L'aspect éducation des
femmes, les FPS vont le poursuivre tout au long de leurs 60 années d'existence,
dans différents domaines: création de services tel que le planning familial,
création d'une école de promotion sociale... C'est ainsi que tout naturellement
lorsque le décret du 8 avril 1976, organisant l'éducation permanente a été voté,
notre mouvement a été reconnu. Et plus particulièrement en son chapitre 2 qui
concerne précisément l'éducation permanente dans les milieux de travailleurs. Il
faut dire en effet que si les travailleurs ne vivent plus dans la détresse du
début du siècle, il n'en demeure pas moins qu'ils restent une classe socialement
défavorisée et que c'est au sein de celle-ci que les FPS ont toujours poursuivi
leur travail.
Actuellement, l'action
d'éducation permanente a pris différents visages. Certain services demeurent et
prennent même de l'extension; le centre de planning, l'école de
coupe-couture-cuisine. Les avantages évoluent avec leur temps: dictionnaire aux
enfants prévoyants, livre sur la ménopause aux FPS après un certain nombre
d'années d'affiliation. Des actions plus ponctuelles sont menées; formation à la
santé, formation d'animateurs relais contraception, formation d'animatrices
ménopause, cours d'alphabétisation...

La crise n'a rien arrangé
pour les couches défavorisées de notre société et plus particulièrement pour les
femmes. Si, une évolution a eu lieu: les petites filles vont à l'école comme les
garçons, les femmes ont les mêmes droits salariaux que les hommes... on se rend
compte que dans la réalité des faits les femmes sont encore toujours les plus
mal loties. Les orientations scolaires pour les filles les mènent tout droit au
chômage. Si elles ont légalement le droit de faire un métier "d'homme", ce n'est
pas évident du tout de suivre une formation dans un milieu uniquement masculin.

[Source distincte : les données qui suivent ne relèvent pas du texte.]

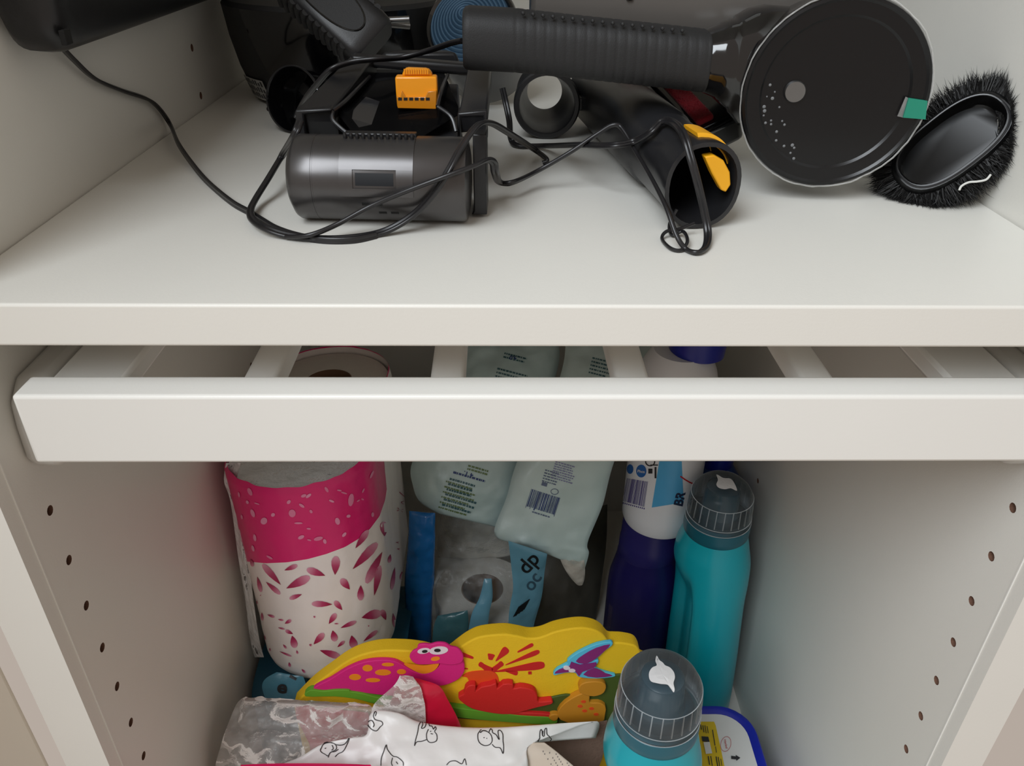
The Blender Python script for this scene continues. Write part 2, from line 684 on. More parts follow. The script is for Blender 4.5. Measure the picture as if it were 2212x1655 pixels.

Et surtout, c'est à la sortie des études ou de l'apprentissage que toutes les
portes se ferment.
D'un "salaire d'appoint",
la femme passe à une "allocation de chômage d'appoint". Les mentalités se
durcissent: "il y a déjà si peu de travail, laissez-le aux hommes". Et les
hommes se lancent dans de nouveaux créneaux dans des formations d'avenir:
l'informatique,... alors que plus que jamais les femmes sont piégées dans des
formations où les débouchés, de faibles deviennent inexistants.
Les Femmes prévoyantes
socialistes réagissent:
-
des formations aux
nouvelles technologies sont organisées. Le but: ne pas laisser un domaine
d'avenir uniquement aux mains des hommes, donner des outils de base pour
accéder à une formation plus importante;
-
des formations de
base pour les chômeuses se mettent en place. Origine: le désarroi, la
culpabilisation, la déqualification des femmes qui se retrouvent au chômage.
Le but: remettre ces femmes "sur les rails", leur ouvrir des portes.
Tout ceci c'est pour
aujourd'hui mais demain et plus tard? La formation des femmes devrait prendre
une place de plus en plus importante, pour que la société future soit une
société où femmes et hommes prennent ensemble les responsabilités de celle-ci,
pour que les lois qui veulent concrétiser cette égalité de la femme puissent
être intégrées dans les mentalités.
Cette formation, vu
l'évolution actuelle des techniques, ne pourra se limiter à une formation de
base, bien que celle- ci soit primordiale. Il faudra qu'elle puisse se
poursuivre tout au long de la vie pour permettre à la femme non seulement
d'évoluer au niveau de son travail mais aussi pour la faire accéder à une
meilleure conscience du monde, de la société dans laquelle elle vit, de la place
qu'elle y occupe, des enjeux politiques, économiques et sociaux. Pour qu'elle
puisse devenir "une citoyenne active" dans tous les sens du terme, de la société
de demain. Bien entendu, les FPS veulent oeuvrer dans ce sens.
Que notre monde de demain
soit une société de "plein emploi", de "loisirs à mi-temps" ou qu'elle suive une
voie encore bien différente, la formation permanente sera un moyen privilégié
d'accès à la vie culturelle, sociale, politique.